More than 150,000 Native children attended boarding schools like the one Smith went to—all dedicated to stamping out Native languages and cultures. It wasn’t just a handful of boarding schools dedicated to the project of erasure, either: In the nineteenth century, an agent of the Bureau of Indian Affairs forced “American” names onto everyone in the Klamath tribe of Southern Oregon. Al Smith died not knowing his true name.  

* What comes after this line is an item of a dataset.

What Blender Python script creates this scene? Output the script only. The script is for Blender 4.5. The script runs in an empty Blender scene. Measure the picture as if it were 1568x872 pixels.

For centuries, the U.S. government has enacted violence on and degraded indigenous people, including through theft of land, forcible family separations, and the genocide of millions. In 1993, Congress ostensibly passed the RFRA to reverse course and offer protection for Native religions. But the Court still remains unwilling to protect Native spirituality—while stretching it again and again for Christians. There is no network of powerful Native megadonors making sizable contributions to the Supreme Court Historical Society, inviting the Alitos over for dinner, and drawing up lists for Supreme Court nominations. Perhaps justice would be on their side if that were the case.